On August 13th, Foreign Policy Journal published an article by Sherelle Jacobs entitled “Paul Kagame and the Rwandan Elections: Learning the Lessons of History”, which attempts to encapsulate the unique history of Rwanda, the lead up to the elections and the future of the country.  While we encourage open debate on Rwanda politics and policies, it is important to accurately capture the events unfolding in the country.  The most pressing event is the recent elections, when we re-elected President Paul Kagame as our leader for the next seven years. These were the second post-genocide elections, highly watched by the international media, which proved to the world that democracy in Rwanda is thriving.

President Paul Kagame of Rwanda (Getty Images)

President Paul Kagame of Rwanda (Getty Images)

Proof of a fair and free election is in the assessments of impartial electoral observers we invited into the country to monitor the Rwandan elections.  The Commonwealth’s conclusions after witnessing an efficient, calm and successful election process was one of praise:

For the 2010 elections Commonwealth Observers have found a well organised and peaceful poll. The National Electoral Commission has conducted the technical aspects very well, providing confidence to the people to turn out in large numbers. We commend the people of Rwanda for their active involvement and for their belief in the electoral process.

Rwanda continues to strive for a perfect democracy, as many Western countries do, and leads the way in instilling democratic values in the East African community. Despite the model for burgeoning democracy for which Rwanda serves, critics still mistakenly charge that the elections were unfair.

Many point to the case of Victorie Ingabire to support their accusations that the 2010 elections were not free.  Ingabire lived in the Netherlands until the 2010 elections were announced, when she moved to Rwanda to run for the position of president.  Upon arrival, Ingabire stood on the graves of Tutsis lost during the 1994 genocide and called upon Rwanda to remember the Hutus, a group who carried out the bulk of the killings—an act that insults the memory and recovery of the Rwandan people who have spent the last 16 years trying to move on from ethnic divisions.

It was not just her statements violating genocide ideology laws that caused her arrest, however; Ingabire has many ties to the Democratic Forces for the Liberation of Rwanda (FDLR), a terrorist group who are blacklisted and still face charges for their participation in the 1994 genocide and who continue to run rampant in the Democratic Republic of the Congo.  This group, who still faces charges for their participation in the 1994 genocide, is causing devastation and destruction in the DRC and has been called upon by United Nations to immediately surrender to international authorities.  Ingabire has been implicated by the UN report to have been working with this group and actively funding them, which increases and intensifies the killing, rape and destruction in the region.  We cannot have someone who feeds such violence and hatred as the president of Rwanda.
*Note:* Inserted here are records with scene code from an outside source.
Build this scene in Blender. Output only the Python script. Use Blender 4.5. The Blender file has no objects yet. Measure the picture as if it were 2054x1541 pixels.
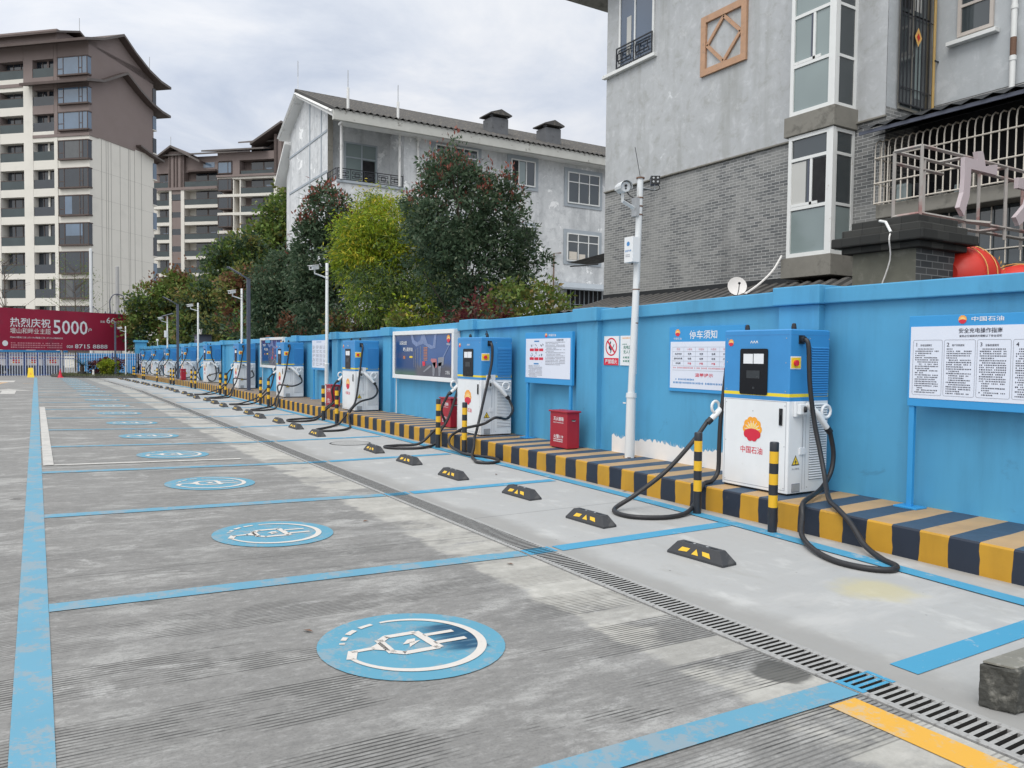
import bpy, math, random
import numpy as np
from mathutils import Vector, Matrix
S = bpy.context.scene
COL = S.collection
rad = math.radians
PI = math.pi

# ------------------------------------------------------------------ camera
cam = bpy.data.cameras.new('camera')
co = bpy.data.objects.new('camera', cam)
COL.objects.link(co)
cam.sensor_width = 36.0
cam.lens = 27.447
cam.clip_start = 0.05
cam.clip_end = 3000
RX = Vector((0.853923, -0.520272, 0.011491))
RY = Vector((-0.009955, -0.038407, -0.999213))
RZ = Vector((0.520303, 0.853137, -0.037976))
mw = Matrix.Identity(4)
for i in range(3):
    mw[i][0] = RX[i]; mw[i][1] = -RY[i]; mw[i][2] = -RZ[i]
mw[0][3], mw[1][3], mw[2][3] = 0, 0, 1.6
co.matrix_world = mw
S.camera = co

# ------------------------------------------------------------------ sky, sun, exposure
SUN_EL, SUN_AZ = 52.0, 238.0          # azimuth clockwise from +Y
W = bpy.data.worlds.new('World')
S.world = W
W.use_nodes = True
nt = W.node_tree
nt.nodes.clear()
def wn(t, **k):
    x = nt.nodes.new(t)
    for a, b in k.items():
        setattr(x, a, b)
    return x
def wl(a, b):
    nt.links.new(a, b)
out = wn('ShaderNodeOutputWorld'); bg = wn('ShaderNodeBackground')
bg.inputs['Strength'].default_value = 0.1
sky = wn('ShaderNodeTexSky', sky_type='NISHITA', sun_disc=False)
sky.sun_elevation = rad(SUN_EL); sky.sun_rotation = rad(SUN_AZ)
tc = wn('ShaderNodeTexCoord'); sep = wn('ShaderNodeSeparateXYZ')
wl(tc.outputs['Generated'], sep.inputs[0])
def wmath(op, a, b=None, clamp=False):
    m = wn('ShaderNodeMath', operation=op, use_clamp=clamp)
    for i, v in enumerate((a, b)):
        if v is None: continue
        if isinstance(v, (int, float)): m.inputs[i].default_value = v
        else: wl(v, m.inputs[i])
    return m.outputs[0]
den = wmath('ADD', wmath('MAXIMUM', sep.outputs[2], 0.0), 0.22)
cx = wmath('DIVIDE', sep.outputs[0], den); cy = wmath('DIVIDE', sep.outputs[1], den)
comb = wn('ShaderNodeCombineXYZ'); wl(cx, comb.inputs[0]); wl(cy, comb.inputs[1])
n1 = wn('ShaderNodeTexNoise'); n1.inputs['Scale'].default_value = 1.75; n1.inputs['Detail'].default_value = 7
n1.inputs['Roughness'].default_value = 0.58; n1.inputs['Distortion'].default_value = 0.45
wl(comb.outputs[0], n1.inputs['Vector'])
rmp = wn('ShaderNodeValToRGB')
e = rmp.color_ramp.elements
e[0].position = 0.36; e[0].color = (0.53, 0.595, 0.72, 1)
e[1].position = 0.66; e[1].color = (0.90, 0.91, 0.94, 1)
m_ = rmp.color_ramp.elements.new(0.49); m_.color = (0.68, 0.73, 0.825, 1)
wl(n1.outputs['Fac'], rmp.inputs['Fac'])
up = wn('ShaderNodeMapRange'); up.inputs[1].default_value = 0.25; up.inputs[2].default_value = 0.95
up.inputs[3].default_value = 9.4; up.inputs[4].default_value = 12.2
wl(sep.outputs[2], up.inputs[0])
vm = wn('ShaderNodeVectorMath', operation='SCALE')
# thick bright cloud overhead and toward the hidden sun: whiter and stronger there
sdv = (math.sin(rad(SUN_AZ))*math.cos(rad(SUN_EL)), math.cos(rad(SUN_AZ))*math.cos(rad(SUN_EL)), math.sin(rad(SUN_EL)))
dt = wn('ShaderNodeVectorMath', operation='DOT_PRODUCT'); wl(tc.outputs['Generated'], dt.inputs[0]); dt.inputs[1].default_value = sdv
glow = wmath('POWER', wmath('MAXIMUM', wmath('MULTIPLY', wmath('ADD', dt.outputs['Value'], 0.45), 0.69), 0.0), 1.5)
gain = wmath('MULTIPLY', up.outputs[0], wmath('ADD', wmath('MULTIPLY', glow, .95), 1.0))
wh = wn('ShaderNodeMapRange'); wh.inputs[1].default_value = 0.30; wh.inputs[2].default_value = 0.75; wl(wmath('MAXIMUM', sep.outputs[2], glow), wh.inputs[0])
neu = wn('ShaderNodeMixRGB'); wl(wh.outputs[0], neu.inputs[0]); wl(rmp.outputs[0], neu.inputs[1]); neu.inputs[2].default_value = (0.775, 0.785, 0.785, 1)
wl(neu.outputs[0], vm.inputs[0]); wl(gain, vm.inputs['Scale'])
mx = wn('ShaderNodeMixRGB'); mx.inputs[0].default_value = 0.94
wl(sky.outputs[0], mx.inputs[1]); wl(vm.outputs[0], mx.inputs[2])
wl(mx.outputs[0], bg.inputs['Color']); wl(bg.outputs[0], out.inputs['Surface'])

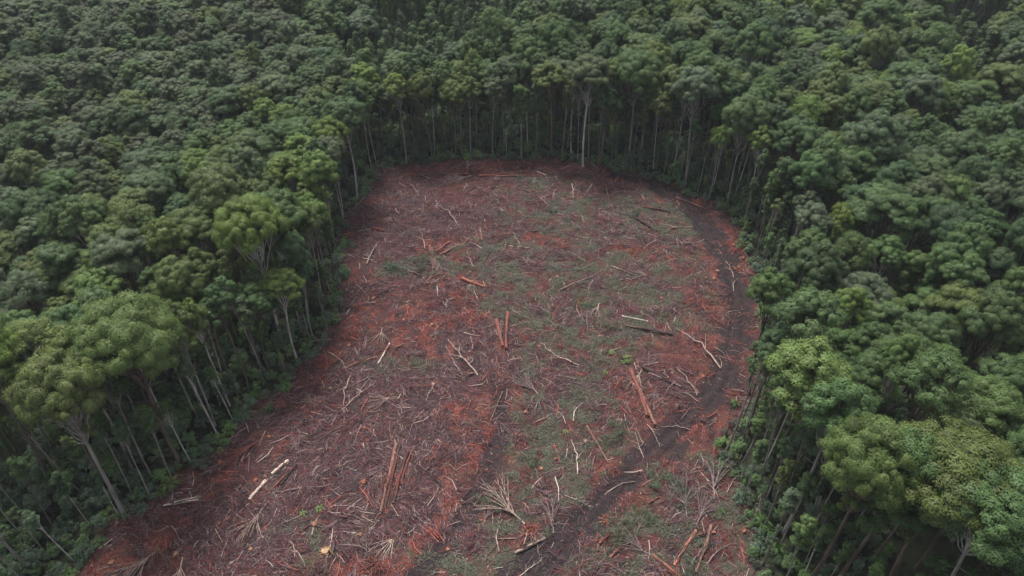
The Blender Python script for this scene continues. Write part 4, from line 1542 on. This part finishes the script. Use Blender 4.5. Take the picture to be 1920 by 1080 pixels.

While Ms. Jacobs clearly conducted intensive research on the state of Rwanda, many facts in her article are grossly misstated.   For example, she claims Rwanda’s HIV rate is 10 percent, when in fact it is 3 percent – a figure well below what was quoted and far below the average in Africa and equivalent to parts of the United States.  The article also notes that the Rwandan army and government are almost entirely Tutsi, which is again, simply not true.  President Kagame recognizes that the cause of the genocide was the Hutu-dominated government, so why would he put in place another one-sided government?  Having experienced the deadly effects of that type of exclusive regime, Rwanda’s government equally shares power in order to hold stability in the region.  The army similarly draws from all parts of Rwanda, and includes troops from the former regime.  This same army is now considered the 6th largest peacekeeping troop provider and was first to go into the Darfur region of the Sudan when the country lapsed into genocide.

Ms. Jacobs says that “the single greatest lesson of the genocide is that until ordinary people see greater evidence of social and political justice, old-established tensions and divisions will thrive.”  While she has possibly traveled to Rwanda, she did not experience the genocide and cannot grasp the single greatest lesson of such a catastrophe.

The single greatest lesson from the Rwanda genocide is: never again.  All our efforts within the country are to ensure we will never again have a country at war with itself, where the innocent are mercilessly killed because of an ethnic divide.  Instead, Rwanda is coming together as one to prosper and move forward.  And while we invite outside views on our government, others cannot know the single greatest lesson of something as horrific as widespread genocide if they did not survive it.

Rwanda is a highly-motivated, forward-thinking country that has continued to defy the odds based on our past.  We have a strong leader that continues to push us economically, socially and democratically towards a brighter future.  While critics can have their say about Rwanda and their perceived missteps of the country, we know that our unique history forces us to make choices that may not resonate with outside thinking. But Rwandans who lived through our tragic past are far better suited to move the country forward than individuals who have not experienced our past but try to make judgments on our future.